İstanbullular bundan çok da mutlu değiller. O güzelim İstanbul hızla değişiyor. İstanbul o dillere destan tarihi dokusundan hızla uzaklaşıyor desem fazla abartmış sayılmam. İstanbul’u İstanbul yapan özelliklerinden sadece biri dışında olan kültür varlıklarını gerektiği gibi koruyamadık. İstanbul’un o dillere destan gizemli siluetini olabildiğince bozduk. Kontrolsüz yapılaşma, adına modern denen yapılar önemli kültür varlıklarını gölgesine aldı veya almak üzere. Bunların en tehlikeli olanı ise İstanbul’un bağrına bir hançer gibi saplanan çok katlı binalar.
İstanbul daha şimdiden eski halini özlemeye başladı çoktan.
Bu konu ile ilgili bir süre önce yazdığım bir yazıdan bir bölümü tekrar buraya aktarmak istedim. Aktarmak istedim, çünkü; o gün yazdıklarım bir başlangıç gibiydi ama gördüm ki; o gün yazdıklarımdan bugüne gelinen durum çok daha kötüydü.
O gün yazdığım yazıda şunları dile getirmiştim;
“...Yıllardır, gerek alt yapı ve gerekse üst yapı çalışmalarının yarattığı karmaşa nedeniyle bir türlü rahatlayamayan İstanbul halkına söylenen en ilginç söz “yapılan bu alt ve üst yapı çalışmaları bittiğinde daha güzel bir İstanbul’a kavuşacağız.” şeklindeydi ama İstanbulluya bu hiç de inandırıcı gelmiyordu. Çünkü bu çalışmalar bir türlü bitmedi.
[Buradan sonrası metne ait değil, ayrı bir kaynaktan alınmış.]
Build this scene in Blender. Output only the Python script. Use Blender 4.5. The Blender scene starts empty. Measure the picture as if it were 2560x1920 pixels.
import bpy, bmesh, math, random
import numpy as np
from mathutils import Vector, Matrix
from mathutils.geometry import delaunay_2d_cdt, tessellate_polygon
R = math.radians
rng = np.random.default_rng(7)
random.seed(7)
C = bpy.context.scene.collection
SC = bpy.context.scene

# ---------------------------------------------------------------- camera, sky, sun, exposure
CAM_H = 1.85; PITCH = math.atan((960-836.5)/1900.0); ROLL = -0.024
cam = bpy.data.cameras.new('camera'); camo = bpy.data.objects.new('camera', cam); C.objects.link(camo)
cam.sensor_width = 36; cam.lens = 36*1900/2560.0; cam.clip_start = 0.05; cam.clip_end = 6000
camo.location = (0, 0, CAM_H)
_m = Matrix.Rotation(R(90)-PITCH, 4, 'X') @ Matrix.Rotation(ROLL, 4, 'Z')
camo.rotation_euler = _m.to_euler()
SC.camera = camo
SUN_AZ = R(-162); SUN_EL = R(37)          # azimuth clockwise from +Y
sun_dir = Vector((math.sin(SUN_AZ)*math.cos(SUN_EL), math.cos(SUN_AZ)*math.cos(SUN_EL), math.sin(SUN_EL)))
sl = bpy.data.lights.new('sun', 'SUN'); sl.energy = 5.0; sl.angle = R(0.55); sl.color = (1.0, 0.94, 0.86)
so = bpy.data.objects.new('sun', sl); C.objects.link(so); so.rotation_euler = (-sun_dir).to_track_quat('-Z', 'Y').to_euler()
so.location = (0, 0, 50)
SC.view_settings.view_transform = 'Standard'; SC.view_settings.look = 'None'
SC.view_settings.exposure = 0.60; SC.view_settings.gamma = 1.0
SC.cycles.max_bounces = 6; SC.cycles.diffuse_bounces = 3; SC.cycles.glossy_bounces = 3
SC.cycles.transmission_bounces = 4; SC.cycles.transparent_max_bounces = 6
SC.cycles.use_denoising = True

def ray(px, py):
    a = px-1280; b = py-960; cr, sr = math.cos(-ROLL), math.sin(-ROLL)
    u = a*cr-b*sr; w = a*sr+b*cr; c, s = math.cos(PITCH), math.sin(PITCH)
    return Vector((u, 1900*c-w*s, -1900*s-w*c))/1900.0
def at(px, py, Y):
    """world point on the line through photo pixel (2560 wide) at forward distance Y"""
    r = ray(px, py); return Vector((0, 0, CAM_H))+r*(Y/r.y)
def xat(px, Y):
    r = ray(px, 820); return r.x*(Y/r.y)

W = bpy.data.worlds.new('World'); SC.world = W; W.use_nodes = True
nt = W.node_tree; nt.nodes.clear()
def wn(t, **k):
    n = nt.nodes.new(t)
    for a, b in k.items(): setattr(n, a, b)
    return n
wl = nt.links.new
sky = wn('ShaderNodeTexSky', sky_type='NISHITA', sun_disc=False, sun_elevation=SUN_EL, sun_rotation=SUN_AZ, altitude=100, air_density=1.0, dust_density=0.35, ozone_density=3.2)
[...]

Buna bir de; yeni imara açılan alanlardaki inşaat çalışmaları eklenince kadersiz İstanbul hiç bir zaman “rahatlayacağız” denen o mutlu anı yakalayamamıştır.”
“2000’li yıllara gelirken bu değişim oldukça karmaşık bir döneme girmeye başlamıştı. Yıllardan beri sürekli göç alan İstanbul’un sosyal yerleşim haritası da değişmeye ve kitlesel yerleşim, yeni yerleşim alanlarına kaymaya başlamıştı. Bu yeni yerleşim alanları ve burada inşa edilen çoklu konutlar, o bölgelerdeki alt yapı çalışmaları, şehri tam anlamıyla bir şantiye şehri görüntüsüne dönüştürmüştü.”
İşte bu dönemde, İstanbul siluetinde hızlı bir değişime yol açan ve şehrin bağrına hançer gibi saplanma görüntüsü sergileyen çok katlı yüksek binalar/gökdelenler, tarihi yapısıyla dünyanın gözdesi olan güzelim İstanbul’un kadersizliğiydi..
Son zamanlarda İstanbul fotoğraflarına bakıldığında, bu gökdelenlerin İstanbul siluetine ne kadar zarar verdiğini rahatlıkla görebilir, bu durumdaki İstanbul’un içten içe ağladığını hissedebiliriz...”
İstanbul’umuz çok özel, onu ağlatmayalım!